REQUIRED TASK >> Using the records below, copy exactly the part that opens with the line holding "Write a Blender" and closes with the line holding "COL = SC.collection", minus the pictures.

● ● ●

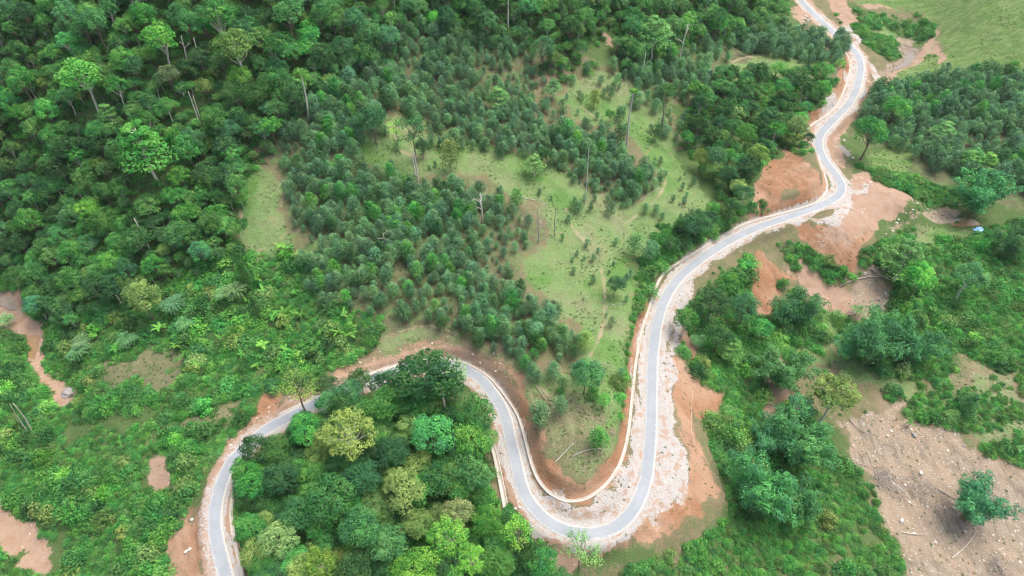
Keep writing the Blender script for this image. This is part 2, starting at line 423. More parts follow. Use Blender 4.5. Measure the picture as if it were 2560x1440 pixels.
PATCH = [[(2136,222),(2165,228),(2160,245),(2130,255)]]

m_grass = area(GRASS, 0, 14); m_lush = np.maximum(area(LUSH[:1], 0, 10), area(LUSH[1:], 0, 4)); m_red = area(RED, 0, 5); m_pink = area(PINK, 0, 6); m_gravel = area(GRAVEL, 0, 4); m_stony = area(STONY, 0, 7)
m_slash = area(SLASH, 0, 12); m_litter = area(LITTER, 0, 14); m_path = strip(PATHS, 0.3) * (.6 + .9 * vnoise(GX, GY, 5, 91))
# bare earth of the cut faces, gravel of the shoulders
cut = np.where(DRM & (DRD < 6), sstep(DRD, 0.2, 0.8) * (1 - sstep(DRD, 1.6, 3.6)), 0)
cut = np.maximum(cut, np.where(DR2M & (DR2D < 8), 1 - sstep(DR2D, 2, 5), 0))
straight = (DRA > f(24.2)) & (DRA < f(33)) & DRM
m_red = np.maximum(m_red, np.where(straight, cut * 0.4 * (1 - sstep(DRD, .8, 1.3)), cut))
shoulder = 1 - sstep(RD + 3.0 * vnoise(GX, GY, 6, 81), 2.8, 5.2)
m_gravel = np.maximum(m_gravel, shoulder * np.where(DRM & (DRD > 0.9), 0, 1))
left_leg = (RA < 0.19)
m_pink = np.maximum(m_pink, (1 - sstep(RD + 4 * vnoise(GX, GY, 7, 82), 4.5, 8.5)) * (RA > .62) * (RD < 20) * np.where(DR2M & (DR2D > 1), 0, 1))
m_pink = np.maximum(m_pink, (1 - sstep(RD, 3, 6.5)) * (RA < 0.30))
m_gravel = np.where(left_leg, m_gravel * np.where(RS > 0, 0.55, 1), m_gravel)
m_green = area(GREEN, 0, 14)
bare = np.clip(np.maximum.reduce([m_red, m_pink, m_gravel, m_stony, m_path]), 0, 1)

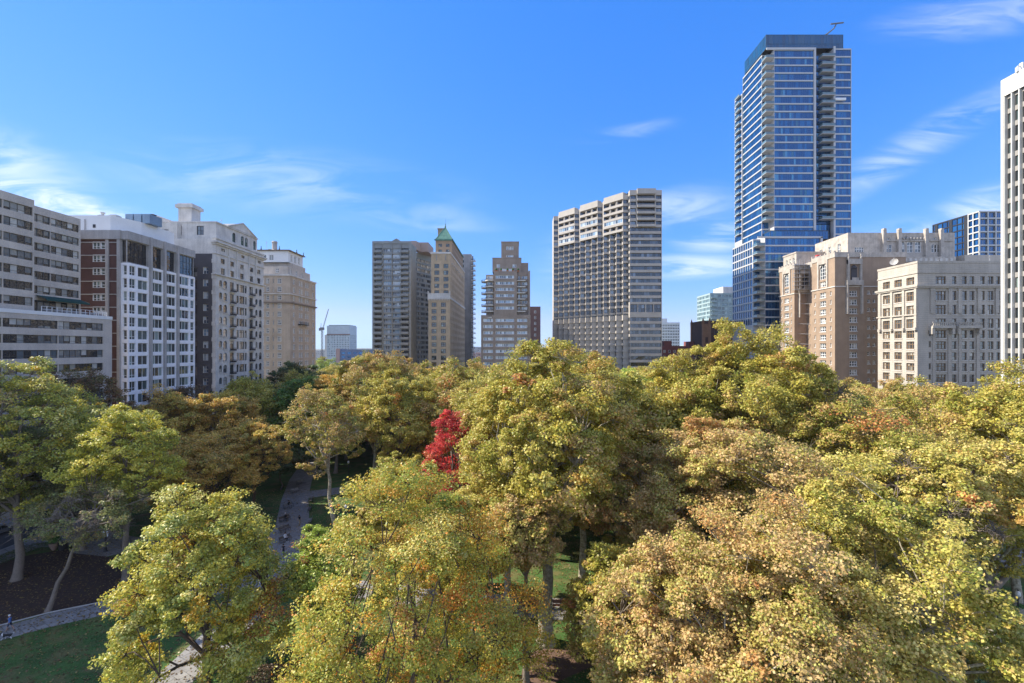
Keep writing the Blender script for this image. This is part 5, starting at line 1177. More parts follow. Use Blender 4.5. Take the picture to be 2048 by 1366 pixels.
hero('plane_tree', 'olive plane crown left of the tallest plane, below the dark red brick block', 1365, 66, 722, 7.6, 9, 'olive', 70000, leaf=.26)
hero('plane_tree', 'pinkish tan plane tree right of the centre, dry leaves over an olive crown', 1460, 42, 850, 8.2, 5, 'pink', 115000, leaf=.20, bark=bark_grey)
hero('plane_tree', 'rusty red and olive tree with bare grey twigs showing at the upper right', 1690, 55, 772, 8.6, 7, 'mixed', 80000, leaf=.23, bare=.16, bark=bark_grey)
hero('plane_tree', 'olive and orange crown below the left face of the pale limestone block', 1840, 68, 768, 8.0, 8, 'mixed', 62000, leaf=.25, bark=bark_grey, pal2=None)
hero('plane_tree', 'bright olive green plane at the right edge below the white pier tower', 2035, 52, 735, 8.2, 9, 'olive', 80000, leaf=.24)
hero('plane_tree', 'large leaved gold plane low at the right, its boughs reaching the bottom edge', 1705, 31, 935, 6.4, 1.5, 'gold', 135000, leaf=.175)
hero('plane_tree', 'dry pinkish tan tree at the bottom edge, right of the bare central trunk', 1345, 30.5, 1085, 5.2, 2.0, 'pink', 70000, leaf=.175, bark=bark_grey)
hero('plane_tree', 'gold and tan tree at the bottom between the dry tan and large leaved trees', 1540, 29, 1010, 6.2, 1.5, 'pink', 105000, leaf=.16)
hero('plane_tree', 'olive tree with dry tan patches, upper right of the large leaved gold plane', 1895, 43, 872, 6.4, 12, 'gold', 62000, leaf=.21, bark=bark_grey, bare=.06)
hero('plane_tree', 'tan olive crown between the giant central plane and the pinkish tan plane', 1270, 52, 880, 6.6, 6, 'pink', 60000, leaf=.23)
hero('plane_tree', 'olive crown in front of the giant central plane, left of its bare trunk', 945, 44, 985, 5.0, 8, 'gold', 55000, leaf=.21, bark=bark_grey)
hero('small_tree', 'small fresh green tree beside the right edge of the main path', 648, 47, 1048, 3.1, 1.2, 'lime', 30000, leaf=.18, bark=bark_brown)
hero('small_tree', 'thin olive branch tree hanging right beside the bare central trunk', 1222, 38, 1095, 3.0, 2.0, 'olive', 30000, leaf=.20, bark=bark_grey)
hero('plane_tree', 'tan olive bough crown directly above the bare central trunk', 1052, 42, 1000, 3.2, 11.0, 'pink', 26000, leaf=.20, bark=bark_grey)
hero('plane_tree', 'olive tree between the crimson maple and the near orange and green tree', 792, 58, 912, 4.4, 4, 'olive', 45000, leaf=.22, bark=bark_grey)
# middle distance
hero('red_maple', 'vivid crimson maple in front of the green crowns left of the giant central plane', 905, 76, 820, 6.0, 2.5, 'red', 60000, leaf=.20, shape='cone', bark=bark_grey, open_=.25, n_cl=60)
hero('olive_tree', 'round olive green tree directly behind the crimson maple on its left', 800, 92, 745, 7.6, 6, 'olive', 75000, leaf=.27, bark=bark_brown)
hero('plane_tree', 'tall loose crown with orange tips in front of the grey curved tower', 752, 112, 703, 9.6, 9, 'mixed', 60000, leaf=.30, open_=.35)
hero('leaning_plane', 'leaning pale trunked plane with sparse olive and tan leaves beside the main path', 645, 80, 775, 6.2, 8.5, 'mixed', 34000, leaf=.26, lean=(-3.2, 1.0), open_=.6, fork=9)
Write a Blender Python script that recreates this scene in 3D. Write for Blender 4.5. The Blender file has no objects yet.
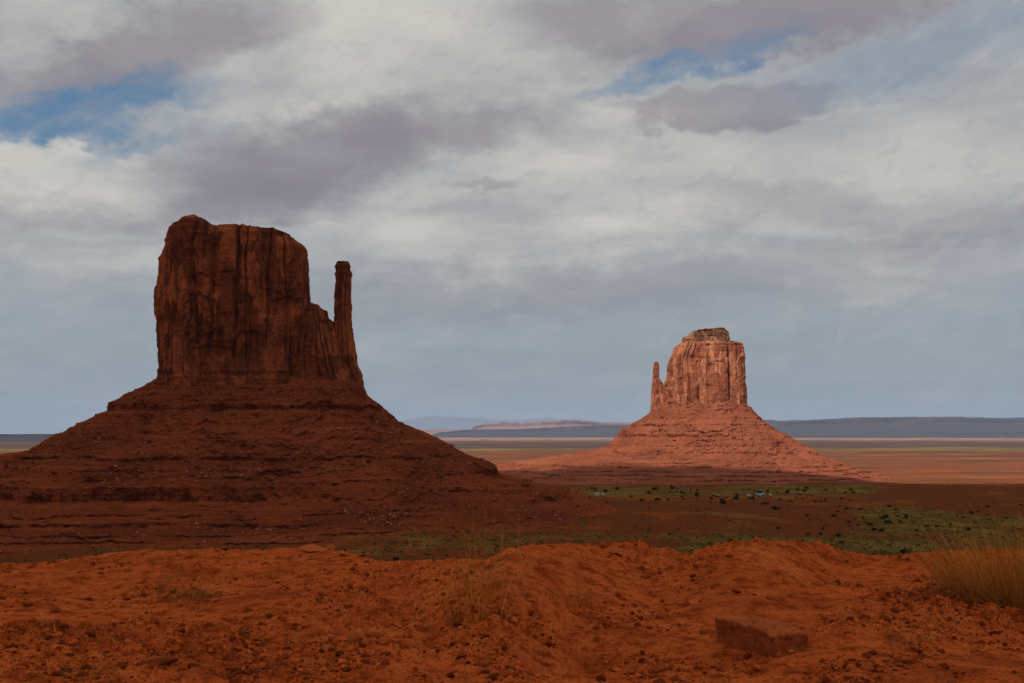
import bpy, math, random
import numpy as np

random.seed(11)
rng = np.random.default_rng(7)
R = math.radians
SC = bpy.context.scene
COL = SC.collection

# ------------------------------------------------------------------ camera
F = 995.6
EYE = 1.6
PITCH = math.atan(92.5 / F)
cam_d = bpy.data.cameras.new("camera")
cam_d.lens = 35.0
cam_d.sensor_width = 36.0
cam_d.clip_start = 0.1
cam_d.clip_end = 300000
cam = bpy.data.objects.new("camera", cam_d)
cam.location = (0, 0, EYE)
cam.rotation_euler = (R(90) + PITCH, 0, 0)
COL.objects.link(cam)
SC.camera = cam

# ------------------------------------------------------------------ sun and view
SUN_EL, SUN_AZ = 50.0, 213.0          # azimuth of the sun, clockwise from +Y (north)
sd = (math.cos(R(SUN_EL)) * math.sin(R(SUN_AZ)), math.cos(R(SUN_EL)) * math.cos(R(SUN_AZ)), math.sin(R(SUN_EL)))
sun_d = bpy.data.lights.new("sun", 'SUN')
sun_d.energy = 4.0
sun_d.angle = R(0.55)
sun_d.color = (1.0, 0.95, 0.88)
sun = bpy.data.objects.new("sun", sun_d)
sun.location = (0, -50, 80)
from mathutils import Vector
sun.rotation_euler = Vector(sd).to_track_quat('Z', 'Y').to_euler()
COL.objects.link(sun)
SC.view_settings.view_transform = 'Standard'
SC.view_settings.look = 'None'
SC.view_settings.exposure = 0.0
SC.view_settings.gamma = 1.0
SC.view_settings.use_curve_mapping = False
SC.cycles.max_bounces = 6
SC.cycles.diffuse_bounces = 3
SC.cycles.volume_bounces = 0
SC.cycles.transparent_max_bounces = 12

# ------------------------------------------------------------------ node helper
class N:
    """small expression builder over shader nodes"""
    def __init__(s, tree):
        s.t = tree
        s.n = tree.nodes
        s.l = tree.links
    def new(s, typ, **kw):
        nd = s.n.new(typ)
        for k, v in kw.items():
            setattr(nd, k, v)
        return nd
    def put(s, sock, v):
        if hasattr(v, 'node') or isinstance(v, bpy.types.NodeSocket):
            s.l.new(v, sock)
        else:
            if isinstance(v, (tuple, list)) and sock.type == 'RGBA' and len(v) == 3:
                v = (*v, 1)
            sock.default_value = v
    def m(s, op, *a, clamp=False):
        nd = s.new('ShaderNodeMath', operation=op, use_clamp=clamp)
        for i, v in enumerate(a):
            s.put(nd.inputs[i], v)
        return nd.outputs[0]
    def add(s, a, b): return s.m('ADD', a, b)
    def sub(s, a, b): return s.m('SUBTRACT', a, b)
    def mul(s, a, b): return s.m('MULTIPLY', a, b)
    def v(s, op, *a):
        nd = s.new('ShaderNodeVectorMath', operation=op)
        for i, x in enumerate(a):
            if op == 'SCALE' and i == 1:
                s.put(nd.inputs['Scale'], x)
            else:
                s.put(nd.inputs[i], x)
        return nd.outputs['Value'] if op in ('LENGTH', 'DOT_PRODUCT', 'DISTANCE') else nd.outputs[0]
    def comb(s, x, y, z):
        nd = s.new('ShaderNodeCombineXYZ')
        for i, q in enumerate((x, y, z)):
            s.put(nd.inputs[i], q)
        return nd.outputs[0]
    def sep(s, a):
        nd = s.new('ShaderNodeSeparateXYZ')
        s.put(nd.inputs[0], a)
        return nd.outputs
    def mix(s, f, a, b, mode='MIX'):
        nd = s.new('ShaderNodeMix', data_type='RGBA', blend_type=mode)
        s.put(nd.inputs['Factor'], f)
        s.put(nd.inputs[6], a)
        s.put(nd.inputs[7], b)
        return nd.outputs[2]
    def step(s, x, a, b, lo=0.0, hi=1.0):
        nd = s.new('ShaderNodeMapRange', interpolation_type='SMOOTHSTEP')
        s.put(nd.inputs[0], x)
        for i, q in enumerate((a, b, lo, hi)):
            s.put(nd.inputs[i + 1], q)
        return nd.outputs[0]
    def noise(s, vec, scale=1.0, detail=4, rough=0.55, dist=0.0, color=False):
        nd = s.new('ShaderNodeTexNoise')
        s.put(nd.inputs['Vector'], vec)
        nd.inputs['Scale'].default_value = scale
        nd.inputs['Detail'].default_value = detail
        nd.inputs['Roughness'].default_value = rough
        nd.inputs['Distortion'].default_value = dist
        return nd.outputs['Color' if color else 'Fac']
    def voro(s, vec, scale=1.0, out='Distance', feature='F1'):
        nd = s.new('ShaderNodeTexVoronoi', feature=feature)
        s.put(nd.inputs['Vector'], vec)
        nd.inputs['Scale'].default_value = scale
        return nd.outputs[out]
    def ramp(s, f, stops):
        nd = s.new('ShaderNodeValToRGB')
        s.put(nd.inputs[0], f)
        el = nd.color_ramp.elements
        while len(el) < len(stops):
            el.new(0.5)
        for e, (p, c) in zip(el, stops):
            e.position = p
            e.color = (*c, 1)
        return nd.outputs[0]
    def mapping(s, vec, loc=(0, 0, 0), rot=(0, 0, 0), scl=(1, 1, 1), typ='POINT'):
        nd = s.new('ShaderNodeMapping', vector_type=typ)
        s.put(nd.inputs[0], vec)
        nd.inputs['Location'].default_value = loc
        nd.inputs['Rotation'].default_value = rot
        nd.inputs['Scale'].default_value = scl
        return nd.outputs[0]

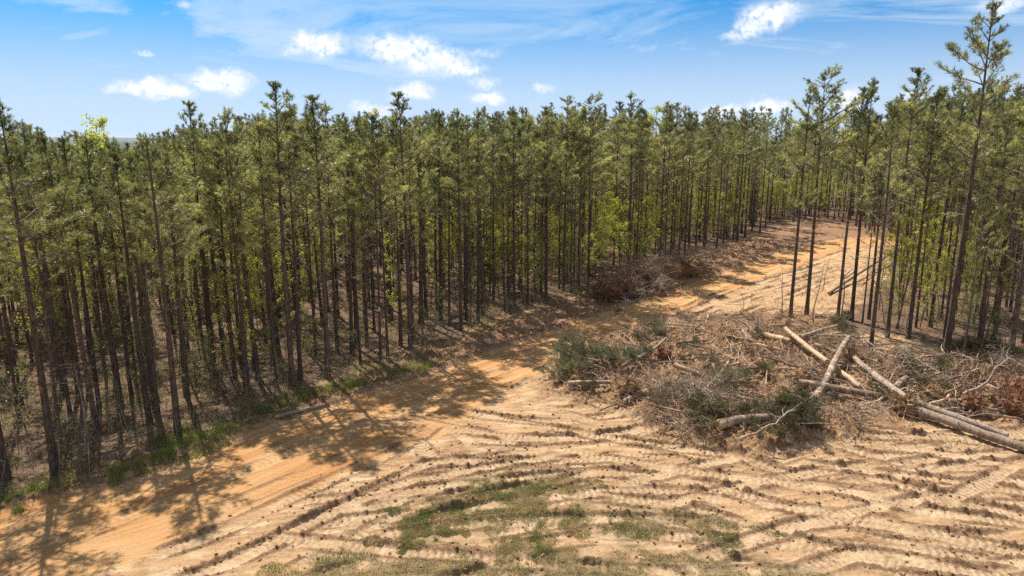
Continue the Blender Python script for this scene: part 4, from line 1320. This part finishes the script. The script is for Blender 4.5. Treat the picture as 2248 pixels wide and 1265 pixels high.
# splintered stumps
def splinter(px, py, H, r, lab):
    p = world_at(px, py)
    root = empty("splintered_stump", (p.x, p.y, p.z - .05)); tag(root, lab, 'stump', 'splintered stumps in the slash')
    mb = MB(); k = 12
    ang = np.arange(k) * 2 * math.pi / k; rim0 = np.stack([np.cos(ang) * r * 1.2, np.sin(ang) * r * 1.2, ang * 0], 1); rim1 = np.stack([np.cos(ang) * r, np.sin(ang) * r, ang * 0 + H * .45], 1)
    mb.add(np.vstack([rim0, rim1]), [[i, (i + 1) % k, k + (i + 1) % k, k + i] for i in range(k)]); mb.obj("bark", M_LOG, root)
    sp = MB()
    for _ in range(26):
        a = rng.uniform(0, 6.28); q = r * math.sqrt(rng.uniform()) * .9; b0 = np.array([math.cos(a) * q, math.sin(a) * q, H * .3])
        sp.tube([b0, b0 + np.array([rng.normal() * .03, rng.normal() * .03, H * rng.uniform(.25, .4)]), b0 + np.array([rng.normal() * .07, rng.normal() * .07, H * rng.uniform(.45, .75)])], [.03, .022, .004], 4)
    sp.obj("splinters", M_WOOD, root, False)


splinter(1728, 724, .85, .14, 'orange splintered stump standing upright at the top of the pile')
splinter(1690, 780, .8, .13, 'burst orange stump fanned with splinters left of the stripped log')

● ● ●

SOLUTION TO THE PROBLEM >>
Write a Blender Python script that recreates this scene in 3D. Write for Blender 4.5. The Blender file has no objects yet.
import bpy, math, random
import numpy as np

random.seed(11)
rng = np.random.default_rng(7)
R = math.radians
SC = bpy.context.scene
COL = SC.collection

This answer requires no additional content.